Bread Making is Slowed Down by a Shortage of Flour and Fuel

Guantánamo state bakeries didn’t their fulfill production goals last week due to lack of flour and fuel. (Venceremos)

14ymedio bigger14ymedio, Havana, 25 October 2022 — Bread didn’t reach the tables of Cuban families in several municipalities in the provinces of Guantánamo and Holguín last week. The lack of flour and fuel prevented companies from accomplishing the production needed to guarantee supplies.

In Guantánamo, the director of the Food Industry, Albis Hernández Díaz, recognized that they ended the week with 60,000 units less than what was needed, which mainly affected families in the municipalities of Guantánamo, Baracoa and El Salvador.

Hernández Díaz told the Venceremos newspaper that delays have worsened in the last two weeks due, mainly, to the fact that they don’t have enough fuel in the generators of the service centers, whose machines require large amounts of fuel, up to 10 pounds per hour.

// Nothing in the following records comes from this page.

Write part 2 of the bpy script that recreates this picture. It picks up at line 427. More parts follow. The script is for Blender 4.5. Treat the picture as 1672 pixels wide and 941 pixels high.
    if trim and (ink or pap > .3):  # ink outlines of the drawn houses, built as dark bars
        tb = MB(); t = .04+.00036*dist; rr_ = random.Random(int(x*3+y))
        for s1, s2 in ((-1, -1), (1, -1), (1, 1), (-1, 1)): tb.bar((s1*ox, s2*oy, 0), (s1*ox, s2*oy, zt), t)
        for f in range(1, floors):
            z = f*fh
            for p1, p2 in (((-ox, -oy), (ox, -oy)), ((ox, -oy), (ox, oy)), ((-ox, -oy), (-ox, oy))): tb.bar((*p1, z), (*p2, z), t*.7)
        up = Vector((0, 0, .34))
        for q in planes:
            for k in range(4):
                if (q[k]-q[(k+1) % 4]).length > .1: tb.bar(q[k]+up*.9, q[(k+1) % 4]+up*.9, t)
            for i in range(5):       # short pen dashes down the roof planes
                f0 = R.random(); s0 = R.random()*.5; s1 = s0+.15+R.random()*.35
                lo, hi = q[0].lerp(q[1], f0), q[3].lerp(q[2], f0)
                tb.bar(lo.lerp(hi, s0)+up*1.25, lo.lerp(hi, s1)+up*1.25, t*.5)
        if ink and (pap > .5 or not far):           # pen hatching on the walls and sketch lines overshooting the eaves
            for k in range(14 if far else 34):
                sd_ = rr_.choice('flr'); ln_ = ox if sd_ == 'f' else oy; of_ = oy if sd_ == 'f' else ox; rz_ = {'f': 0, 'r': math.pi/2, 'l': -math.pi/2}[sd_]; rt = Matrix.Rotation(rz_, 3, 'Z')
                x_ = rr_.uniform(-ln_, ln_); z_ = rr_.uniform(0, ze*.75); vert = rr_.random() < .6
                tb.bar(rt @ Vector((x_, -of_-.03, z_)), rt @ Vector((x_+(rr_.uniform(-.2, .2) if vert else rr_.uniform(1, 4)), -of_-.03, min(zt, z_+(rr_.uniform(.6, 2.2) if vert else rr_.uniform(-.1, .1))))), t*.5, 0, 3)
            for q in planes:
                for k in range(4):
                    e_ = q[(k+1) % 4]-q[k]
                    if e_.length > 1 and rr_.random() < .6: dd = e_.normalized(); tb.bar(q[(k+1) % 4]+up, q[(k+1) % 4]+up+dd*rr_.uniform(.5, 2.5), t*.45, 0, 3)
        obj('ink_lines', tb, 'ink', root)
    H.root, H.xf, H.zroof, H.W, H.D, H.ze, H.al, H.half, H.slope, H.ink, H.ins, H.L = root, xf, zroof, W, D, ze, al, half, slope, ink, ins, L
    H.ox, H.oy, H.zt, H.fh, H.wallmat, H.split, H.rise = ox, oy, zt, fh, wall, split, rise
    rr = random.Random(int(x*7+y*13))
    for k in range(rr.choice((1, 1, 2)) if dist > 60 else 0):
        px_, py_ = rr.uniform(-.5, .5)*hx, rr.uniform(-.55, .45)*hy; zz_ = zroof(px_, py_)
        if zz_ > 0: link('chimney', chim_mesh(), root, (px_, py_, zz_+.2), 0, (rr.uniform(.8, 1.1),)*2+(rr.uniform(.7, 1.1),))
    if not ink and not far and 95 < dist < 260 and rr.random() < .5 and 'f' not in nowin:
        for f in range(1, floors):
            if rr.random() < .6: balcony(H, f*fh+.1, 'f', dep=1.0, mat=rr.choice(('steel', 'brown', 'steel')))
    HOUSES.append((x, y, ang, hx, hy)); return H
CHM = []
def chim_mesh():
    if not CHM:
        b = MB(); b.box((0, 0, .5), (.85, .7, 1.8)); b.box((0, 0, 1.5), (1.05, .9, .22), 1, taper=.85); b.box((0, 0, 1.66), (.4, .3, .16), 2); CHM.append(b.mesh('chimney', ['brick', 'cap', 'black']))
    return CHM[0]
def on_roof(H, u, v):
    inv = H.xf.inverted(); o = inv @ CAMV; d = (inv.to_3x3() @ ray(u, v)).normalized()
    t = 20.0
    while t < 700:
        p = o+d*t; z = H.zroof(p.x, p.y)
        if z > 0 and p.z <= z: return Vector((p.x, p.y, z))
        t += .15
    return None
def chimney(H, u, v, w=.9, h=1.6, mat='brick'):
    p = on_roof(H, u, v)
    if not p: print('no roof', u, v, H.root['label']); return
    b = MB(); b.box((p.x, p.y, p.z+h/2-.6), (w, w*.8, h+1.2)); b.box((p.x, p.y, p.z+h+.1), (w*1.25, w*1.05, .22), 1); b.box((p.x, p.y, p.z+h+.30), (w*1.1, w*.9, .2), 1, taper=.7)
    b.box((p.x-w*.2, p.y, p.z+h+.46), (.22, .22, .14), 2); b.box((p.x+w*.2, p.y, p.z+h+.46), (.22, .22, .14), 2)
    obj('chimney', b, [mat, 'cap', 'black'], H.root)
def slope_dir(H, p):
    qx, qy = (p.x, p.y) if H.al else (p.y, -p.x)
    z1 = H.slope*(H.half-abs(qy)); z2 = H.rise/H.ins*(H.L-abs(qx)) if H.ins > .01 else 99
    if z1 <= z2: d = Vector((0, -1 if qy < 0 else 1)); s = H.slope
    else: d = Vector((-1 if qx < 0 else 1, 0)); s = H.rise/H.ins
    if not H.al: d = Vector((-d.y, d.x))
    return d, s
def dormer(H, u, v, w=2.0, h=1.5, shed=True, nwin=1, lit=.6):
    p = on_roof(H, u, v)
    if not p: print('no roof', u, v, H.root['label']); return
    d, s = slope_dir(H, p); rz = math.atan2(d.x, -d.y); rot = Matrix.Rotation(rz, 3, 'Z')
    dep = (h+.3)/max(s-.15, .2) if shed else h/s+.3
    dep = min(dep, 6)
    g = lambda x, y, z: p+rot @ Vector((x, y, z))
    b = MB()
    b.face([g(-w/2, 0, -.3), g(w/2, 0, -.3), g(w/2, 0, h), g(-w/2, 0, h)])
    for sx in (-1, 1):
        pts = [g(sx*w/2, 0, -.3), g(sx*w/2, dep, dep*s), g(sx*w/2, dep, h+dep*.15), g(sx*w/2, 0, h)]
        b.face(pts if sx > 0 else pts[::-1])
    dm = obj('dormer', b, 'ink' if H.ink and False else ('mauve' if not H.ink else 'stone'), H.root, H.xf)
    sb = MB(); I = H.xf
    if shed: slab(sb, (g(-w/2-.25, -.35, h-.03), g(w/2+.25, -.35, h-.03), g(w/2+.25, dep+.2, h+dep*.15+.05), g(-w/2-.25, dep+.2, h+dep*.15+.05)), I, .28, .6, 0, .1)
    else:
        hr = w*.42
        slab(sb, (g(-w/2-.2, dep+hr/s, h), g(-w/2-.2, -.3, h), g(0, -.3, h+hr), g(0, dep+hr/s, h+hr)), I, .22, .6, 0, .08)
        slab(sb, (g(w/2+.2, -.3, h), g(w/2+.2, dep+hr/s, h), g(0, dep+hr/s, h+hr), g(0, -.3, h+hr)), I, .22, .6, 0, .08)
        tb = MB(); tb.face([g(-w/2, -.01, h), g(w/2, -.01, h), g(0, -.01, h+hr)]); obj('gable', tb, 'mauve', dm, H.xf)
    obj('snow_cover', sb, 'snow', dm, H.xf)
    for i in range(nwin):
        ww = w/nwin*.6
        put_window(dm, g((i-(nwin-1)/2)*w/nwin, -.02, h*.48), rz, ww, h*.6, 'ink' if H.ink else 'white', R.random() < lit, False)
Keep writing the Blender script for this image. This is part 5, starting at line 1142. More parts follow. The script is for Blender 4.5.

The director said that she has had to restart the wood ovens for manual breadmaking for a smaller number of customers. The blackouts, programmed by the Cuban Government, also “conspire against us,” says Hernández Díaz, because the bread acquires an acidic flavor or doesn’t rise if they delay putting the resting dough in the oven.

Faced with the shortage of ingredients, Hernández Díaz said that they prioritize the flour available on the market with less fine grains loaded with wheat husks. They also use yeast with low fermentation, so the flavor and color of the bread is different, and this also slows down the production process.

The Provincial Government of Holguín had already warned last Friday through a post on its Facebook page that the lack of fuel and flour was preventing the standardized bread quota from being covered. The municipalities most affected by the shortage of the product were Gibara, Holguín, Calixto García and Sagua de Tánamo.

The shortages and high prices of bread have hit the bakeries and the pockets of Cuban families hard. Meanwhile, the Government recognizes that it can’t make more food derived from flour because what’s available is used only for the basic rationed bread, social consumption and the production of five tons of crackers for communities in remote areas of Guantánamo.

In the midst of the wheat flour deficit, state bakeries have resorted to other types of flour, such as in the province of Sancti Spíritus, where up to 20% of rice husks or yucca is mixed in.

But these mixtures don’t manage to convince customers because of the sour flavor of the bread. “Can you tell me what is this flour? Because this bread is disgusting, they haven’t brought it for three days and when it arrives (…) There is no one to eat it, they are killing people’s stomachs,” replied user Tamara González Serrano in the publication of the Provincial Government of Holguín.